Day 13 – Wspinaczka wąwozem i wielkie fale
Rano wciąż czuliśmy mięśnie po przedwczorajszej wyprawie w góry, ale stwierdziliśmy, że wystarczy już wygrzewania mięśni na słońcu i zdecydowaliśmy się rozgrzać je na szlaku. Wybór padł na wąwóz Los Tilos. To wąwóz którego przyroda jest zupełnie inna od sosen porastających wulkaniczne zbocza – liściaste drzewa i krzaki gęsto porastające ten dość wilgotny teren. Wypożyczyliśmy więc jeszcze raz samochód i ruszyliśmy.

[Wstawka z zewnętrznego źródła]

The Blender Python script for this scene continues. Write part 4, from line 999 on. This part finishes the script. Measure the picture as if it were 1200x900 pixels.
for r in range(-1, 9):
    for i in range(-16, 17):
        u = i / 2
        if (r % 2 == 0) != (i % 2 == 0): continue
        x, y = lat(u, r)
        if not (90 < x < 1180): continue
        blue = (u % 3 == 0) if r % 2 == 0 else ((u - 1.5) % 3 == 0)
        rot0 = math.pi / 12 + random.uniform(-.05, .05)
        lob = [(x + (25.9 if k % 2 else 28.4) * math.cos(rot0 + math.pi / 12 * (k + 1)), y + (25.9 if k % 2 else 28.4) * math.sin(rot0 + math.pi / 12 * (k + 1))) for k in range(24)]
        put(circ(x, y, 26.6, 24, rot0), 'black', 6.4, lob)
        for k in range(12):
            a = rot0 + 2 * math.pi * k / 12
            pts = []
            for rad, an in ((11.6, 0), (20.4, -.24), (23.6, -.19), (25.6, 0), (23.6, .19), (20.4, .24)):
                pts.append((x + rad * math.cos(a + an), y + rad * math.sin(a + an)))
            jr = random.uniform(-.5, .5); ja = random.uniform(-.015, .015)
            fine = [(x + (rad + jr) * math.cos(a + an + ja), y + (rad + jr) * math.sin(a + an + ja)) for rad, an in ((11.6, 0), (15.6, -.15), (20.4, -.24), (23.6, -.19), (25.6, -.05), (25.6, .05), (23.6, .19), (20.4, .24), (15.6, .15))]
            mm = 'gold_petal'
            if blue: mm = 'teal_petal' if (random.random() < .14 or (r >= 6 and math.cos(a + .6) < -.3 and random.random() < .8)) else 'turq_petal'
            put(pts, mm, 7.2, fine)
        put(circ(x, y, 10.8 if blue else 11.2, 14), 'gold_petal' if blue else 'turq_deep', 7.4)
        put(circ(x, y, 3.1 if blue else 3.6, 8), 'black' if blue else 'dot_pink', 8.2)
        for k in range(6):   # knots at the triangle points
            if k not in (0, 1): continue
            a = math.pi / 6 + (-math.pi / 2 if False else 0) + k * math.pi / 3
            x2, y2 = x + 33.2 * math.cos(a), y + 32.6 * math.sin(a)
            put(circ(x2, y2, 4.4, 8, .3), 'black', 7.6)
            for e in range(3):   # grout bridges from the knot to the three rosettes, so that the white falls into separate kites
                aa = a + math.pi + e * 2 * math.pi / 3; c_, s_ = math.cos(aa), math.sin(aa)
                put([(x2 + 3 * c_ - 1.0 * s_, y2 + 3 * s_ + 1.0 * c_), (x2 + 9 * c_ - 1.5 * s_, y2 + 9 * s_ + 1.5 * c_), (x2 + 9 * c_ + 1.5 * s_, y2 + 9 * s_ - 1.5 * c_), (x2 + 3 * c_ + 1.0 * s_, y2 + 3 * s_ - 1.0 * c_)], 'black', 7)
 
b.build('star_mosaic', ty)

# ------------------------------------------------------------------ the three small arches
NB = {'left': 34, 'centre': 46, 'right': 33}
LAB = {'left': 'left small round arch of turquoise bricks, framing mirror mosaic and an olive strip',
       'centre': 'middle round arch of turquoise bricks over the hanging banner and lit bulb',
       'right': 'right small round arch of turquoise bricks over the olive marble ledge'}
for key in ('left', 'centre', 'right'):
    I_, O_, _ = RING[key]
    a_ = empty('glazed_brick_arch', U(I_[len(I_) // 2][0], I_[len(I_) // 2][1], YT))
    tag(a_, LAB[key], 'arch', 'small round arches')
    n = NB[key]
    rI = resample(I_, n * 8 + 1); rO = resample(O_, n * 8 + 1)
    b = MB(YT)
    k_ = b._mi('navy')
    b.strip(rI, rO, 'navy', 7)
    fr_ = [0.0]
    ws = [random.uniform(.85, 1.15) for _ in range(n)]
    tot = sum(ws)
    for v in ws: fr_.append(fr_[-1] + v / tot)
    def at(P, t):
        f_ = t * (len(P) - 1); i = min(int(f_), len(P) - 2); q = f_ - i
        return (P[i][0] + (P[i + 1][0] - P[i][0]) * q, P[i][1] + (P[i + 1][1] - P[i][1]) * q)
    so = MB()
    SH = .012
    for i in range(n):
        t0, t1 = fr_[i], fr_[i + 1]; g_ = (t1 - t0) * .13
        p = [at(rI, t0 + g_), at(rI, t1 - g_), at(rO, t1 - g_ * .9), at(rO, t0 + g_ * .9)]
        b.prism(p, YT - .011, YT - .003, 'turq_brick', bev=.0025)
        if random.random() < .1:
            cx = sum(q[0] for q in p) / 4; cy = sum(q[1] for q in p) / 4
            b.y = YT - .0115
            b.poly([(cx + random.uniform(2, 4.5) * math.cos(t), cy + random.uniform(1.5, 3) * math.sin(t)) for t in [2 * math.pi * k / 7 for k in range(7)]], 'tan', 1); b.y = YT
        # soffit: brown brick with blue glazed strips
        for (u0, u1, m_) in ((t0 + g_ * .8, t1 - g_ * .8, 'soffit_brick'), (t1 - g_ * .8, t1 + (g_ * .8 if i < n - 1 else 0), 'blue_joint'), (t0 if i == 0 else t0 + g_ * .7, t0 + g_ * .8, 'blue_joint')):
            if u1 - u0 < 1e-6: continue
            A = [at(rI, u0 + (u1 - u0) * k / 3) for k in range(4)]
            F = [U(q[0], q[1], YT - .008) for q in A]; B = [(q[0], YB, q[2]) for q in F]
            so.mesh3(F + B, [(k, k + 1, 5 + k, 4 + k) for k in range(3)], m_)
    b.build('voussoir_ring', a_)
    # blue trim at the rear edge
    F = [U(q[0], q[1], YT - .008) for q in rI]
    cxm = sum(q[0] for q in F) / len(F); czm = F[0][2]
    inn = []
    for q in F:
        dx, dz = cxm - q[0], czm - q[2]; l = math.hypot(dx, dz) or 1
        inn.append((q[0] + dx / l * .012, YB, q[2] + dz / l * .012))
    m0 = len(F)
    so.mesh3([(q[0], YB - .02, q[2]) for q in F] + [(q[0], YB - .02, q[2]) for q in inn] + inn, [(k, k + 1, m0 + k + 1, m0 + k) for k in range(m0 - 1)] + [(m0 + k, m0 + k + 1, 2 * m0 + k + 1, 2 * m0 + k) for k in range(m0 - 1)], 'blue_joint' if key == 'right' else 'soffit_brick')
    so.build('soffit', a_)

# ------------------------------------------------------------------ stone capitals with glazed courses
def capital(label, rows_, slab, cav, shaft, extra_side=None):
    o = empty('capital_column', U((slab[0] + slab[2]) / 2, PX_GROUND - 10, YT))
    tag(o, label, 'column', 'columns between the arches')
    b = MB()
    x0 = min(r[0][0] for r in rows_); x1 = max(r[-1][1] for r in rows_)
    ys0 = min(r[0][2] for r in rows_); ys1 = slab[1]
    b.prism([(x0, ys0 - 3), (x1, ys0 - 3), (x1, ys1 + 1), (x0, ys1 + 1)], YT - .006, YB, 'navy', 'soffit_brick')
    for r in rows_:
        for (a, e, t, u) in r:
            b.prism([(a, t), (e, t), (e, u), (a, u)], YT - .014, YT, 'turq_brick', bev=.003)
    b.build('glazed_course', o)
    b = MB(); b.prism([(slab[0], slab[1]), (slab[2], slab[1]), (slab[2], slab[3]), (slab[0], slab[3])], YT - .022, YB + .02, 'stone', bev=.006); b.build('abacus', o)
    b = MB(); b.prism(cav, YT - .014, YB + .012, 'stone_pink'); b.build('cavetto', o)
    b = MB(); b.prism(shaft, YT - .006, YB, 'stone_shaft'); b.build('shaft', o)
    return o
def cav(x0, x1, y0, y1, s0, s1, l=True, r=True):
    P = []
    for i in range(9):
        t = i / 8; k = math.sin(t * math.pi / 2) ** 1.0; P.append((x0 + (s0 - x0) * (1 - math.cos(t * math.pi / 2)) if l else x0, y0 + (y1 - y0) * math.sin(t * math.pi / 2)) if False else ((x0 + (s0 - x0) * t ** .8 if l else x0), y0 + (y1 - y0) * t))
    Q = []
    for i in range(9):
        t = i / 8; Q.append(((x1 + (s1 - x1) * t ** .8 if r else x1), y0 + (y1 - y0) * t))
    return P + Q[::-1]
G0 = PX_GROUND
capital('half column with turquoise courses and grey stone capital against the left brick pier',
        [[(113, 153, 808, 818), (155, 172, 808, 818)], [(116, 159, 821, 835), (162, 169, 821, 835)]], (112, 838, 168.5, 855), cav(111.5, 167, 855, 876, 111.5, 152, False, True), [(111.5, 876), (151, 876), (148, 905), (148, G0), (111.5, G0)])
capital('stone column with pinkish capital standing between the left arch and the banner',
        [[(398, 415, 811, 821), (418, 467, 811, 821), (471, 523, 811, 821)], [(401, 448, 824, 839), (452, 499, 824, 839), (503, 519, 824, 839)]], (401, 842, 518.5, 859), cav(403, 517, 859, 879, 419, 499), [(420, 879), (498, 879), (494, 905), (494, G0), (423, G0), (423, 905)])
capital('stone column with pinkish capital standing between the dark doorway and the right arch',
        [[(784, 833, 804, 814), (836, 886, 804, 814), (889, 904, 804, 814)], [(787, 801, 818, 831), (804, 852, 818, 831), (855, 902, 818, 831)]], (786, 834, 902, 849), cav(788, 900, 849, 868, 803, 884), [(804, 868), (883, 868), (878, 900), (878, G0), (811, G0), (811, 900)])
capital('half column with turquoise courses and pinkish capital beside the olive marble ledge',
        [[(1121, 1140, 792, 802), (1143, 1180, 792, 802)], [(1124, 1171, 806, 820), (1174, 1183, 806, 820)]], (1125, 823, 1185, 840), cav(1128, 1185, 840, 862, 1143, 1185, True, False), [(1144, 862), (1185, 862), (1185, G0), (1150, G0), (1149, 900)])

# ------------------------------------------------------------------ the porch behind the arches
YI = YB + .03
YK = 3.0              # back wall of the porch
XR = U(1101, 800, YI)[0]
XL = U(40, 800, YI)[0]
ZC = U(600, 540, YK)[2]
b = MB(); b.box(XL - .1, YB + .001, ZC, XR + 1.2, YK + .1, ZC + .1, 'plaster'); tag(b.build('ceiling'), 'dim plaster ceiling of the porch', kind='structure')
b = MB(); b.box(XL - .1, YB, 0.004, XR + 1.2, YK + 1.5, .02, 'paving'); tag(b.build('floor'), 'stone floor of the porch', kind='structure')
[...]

Wspinaczka zboczem kanionu przypomina nieco wspinanie się n Szczeliniec. Idziesz kamiennymi schodami. I idziesz. Tylko, że te schody prowadzą cię wśród wielkich liściastych drzew, a temperatura jest daleka od idealnej. No dobra, jak na październik jest całkiem fajnie 🙂
Wejście jest dość strome, właściwie cała nasza dzisiejsza trasa była właśnie tym wejściem. Jeśli ktoś chce je bliżej zobaczyć, to jest tu. Podeszliśmy w górę 700 metrów różnicy poziomów, obejrzeliśmy piękne widoki
i zeszliśmy na dół. Godzina była jeszcze młoda, więc zdecydowaliśmy pojechać się w jedno miejsce, które ostatnio przegapiliśmy. I to był strzał w dziesiątkę…
Piękne, nadmorskie baseny które co kilka sekund były przykrywane falami. Stoisz w nim, trzymasz się poręczy i czekasz aż fala cię przykryje. Coś niesamowitego. Nagrałem mnóstwo materiału GoPro, obrobię i wrzucę. Amazing!